Optimal Classification Trees for Continuous Feature Data Using Dynamic Programming with Branch-and-Bound

TL;DR

This paper introduces a novel dynamic programming algorithm with branch-and-bound for constructing optimal classification trees directly on continuous features, significantly improving scalability and accuracy over existing methods.

Contribution

It presents a new algorithm that optimizes classification trees on continuous data without coarse binarization, enhancing scalability and performance.

Findings

Runtime improved by one or more orders of magnitude.

Test accuracy increased by 5% over greedy heuristics.

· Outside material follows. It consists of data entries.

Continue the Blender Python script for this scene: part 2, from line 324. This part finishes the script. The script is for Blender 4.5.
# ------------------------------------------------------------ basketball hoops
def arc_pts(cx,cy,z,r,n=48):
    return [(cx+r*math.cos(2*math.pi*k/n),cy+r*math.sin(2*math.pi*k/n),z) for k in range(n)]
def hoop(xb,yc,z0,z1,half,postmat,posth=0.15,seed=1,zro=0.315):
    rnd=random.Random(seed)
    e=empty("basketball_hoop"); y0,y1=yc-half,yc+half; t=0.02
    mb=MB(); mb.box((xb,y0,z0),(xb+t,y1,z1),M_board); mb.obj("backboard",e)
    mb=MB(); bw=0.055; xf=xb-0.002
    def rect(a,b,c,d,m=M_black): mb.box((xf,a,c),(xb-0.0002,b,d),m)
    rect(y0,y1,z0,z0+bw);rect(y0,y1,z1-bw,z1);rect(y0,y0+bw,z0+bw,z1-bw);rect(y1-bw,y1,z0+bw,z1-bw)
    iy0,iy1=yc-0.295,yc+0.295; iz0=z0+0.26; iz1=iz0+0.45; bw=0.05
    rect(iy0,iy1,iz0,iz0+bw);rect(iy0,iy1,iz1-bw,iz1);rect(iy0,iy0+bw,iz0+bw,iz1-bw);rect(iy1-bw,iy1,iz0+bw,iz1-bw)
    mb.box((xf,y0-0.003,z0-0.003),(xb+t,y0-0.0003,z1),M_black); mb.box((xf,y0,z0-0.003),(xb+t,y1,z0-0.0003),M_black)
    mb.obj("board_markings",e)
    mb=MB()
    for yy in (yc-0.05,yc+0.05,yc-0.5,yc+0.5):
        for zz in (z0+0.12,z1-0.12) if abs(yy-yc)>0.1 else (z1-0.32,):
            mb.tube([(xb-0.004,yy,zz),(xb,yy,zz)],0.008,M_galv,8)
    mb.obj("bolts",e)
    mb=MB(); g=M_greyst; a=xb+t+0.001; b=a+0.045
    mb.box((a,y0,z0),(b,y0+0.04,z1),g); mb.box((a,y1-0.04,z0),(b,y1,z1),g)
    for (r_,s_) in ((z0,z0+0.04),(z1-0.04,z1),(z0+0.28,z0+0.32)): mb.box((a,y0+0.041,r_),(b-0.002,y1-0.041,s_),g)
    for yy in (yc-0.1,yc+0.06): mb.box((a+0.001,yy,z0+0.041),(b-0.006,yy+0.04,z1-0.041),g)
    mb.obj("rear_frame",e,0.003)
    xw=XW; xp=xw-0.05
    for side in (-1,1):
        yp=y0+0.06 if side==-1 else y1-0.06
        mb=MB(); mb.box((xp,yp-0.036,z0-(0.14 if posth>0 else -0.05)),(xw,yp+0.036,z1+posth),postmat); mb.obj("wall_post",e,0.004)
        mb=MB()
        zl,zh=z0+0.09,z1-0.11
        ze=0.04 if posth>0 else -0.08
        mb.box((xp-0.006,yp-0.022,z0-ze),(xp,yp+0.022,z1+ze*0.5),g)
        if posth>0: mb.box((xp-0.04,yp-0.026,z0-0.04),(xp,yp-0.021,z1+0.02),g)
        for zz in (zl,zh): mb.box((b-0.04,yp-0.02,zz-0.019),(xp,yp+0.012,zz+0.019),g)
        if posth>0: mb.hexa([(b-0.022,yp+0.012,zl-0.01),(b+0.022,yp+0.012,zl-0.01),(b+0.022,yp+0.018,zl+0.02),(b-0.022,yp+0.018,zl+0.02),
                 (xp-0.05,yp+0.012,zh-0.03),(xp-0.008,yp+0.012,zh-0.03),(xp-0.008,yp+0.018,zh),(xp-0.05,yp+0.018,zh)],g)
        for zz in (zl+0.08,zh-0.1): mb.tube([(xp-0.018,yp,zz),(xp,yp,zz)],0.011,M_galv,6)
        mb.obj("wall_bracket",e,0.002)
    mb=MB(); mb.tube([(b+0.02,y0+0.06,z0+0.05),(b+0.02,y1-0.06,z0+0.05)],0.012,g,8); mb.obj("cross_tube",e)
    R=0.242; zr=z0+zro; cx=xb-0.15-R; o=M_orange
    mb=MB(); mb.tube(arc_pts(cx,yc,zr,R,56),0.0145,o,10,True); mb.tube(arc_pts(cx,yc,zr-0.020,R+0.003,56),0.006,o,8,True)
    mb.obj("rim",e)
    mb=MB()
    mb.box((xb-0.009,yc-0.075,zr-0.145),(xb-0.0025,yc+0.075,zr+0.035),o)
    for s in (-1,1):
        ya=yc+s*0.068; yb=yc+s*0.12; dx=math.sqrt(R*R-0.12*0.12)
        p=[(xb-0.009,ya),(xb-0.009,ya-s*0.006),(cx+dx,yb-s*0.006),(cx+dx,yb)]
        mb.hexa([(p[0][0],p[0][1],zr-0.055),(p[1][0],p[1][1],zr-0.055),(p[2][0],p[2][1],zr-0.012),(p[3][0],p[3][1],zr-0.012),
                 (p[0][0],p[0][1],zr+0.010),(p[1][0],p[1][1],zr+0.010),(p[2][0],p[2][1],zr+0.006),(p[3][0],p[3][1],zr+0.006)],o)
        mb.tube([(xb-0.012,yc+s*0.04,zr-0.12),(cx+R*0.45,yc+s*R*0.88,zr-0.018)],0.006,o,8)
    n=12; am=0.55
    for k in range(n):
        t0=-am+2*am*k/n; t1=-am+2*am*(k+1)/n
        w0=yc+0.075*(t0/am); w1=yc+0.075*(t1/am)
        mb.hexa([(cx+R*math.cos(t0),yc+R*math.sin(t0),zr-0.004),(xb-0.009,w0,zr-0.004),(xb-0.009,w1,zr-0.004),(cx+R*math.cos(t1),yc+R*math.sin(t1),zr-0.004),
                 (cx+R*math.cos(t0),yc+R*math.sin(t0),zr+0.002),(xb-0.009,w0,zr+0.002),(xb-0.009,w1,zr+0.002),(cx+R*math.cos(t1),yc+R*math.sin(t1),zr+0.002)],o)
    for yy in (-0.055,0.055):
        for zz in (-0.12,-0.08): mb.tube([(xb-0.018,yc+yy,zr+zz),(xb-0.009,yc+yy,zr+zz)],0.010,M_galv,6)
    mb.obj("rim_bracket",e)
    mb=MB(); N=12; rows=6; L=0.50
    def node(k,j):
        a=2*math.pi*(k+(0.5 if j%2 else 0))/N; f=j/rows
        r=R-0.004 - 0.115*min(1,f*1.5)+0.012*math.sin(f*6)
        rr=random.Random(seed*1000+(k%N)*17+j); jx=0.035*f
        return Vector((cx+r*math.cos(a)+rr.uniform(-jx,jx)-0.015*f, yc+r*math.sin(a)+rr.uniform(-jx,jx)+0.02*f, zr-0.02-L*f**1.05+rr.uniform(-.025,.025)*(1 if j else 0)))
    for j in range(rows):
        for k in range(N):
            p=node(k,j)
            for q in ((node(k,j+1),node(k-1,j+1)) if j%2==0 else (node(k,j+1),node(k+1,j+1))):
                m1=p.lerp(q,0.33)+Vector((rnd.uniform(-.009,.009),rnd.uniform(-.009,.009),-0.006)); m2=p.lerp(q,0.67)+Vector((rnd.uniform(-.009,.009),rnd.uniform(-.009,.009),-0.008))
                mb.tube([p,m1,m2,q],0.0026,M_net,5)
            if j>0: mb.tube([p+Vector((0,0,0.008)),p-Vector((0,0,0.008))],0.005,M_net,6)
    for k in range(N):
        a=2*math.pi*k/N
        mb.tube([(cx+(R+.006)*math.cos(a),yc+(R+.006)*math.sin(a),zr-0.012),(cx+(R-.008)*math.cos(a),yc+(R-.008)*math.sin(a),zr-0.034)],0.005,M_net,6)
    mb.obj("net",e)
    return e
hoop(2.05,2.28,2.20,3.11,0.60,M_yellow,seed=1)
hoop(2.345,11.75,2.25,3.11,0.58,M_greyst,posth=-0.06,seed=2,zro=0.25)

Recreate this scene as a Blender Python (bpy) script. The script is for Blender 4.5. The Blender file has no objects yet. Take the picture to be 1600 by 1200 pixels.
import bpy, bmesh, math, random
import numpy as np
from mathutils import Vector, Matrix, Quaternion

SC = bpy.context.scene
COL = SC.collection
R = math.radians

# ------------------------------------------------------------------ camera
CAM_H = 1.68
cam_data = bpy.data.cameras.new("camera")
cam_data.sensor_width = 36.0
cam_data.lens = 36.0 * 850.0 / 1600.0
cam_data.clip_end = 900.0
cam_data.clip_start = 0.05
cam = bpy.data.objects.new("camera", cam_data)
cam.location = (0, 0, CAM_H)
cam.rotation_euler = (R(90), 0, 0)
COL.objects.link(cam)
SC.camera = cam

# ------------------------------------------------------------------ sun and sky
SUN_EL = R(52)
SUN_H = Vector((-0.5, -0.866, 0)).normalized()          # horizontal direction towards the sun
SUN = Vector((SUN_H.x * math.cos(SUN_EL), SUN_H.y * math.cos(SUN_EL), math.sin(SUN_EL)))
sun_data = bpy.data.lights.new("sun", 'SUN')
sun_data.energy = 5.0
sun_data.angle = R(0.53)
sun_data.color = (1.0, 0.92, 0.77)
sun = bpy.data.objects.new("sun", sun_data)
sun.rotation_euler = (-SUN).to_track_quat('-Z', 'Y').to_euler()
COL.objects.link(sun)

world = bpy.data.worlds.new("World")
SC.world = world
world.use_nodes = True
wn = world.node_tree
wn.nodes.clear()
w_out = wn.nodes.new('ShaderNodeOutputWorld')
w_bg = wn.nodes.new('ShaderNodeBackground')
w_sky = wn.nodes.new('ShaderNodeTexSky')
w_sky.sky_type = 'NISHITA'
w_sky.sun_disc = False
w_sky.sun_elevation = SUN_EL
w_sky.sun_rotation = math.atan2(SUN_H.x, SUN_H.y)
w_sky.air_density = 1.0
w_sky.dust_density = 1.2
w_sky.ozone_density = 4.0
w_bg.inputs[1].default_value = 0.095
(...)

Effective pruning techniques reduce the search space.

Abstract

Computing an optimal classification tree that provably maximizes training performance within a given size limit, is NP-hard, and in practice, most state-of-the-art methods do not scale beyond computing optimal trees of depth three. Therefore, most methods rely on a coarse binarization of continuous features to maintain scalability. We propose a novel algorithm that optimizes trees directly on the continuous feature data using dynamic programming with branch-and-bound. We develop new pruning techniques that eliminate many sub-optimal splits in the search when similar to previously computed splits and we provide an efficient subroutine for computing optimal depth-two trees. Our experiments demonstrate that these techniques improve runtime by one or more orders of magnitude over state-of-the-art optimal methods and improve test accuracy by 5% over greedy heuristics.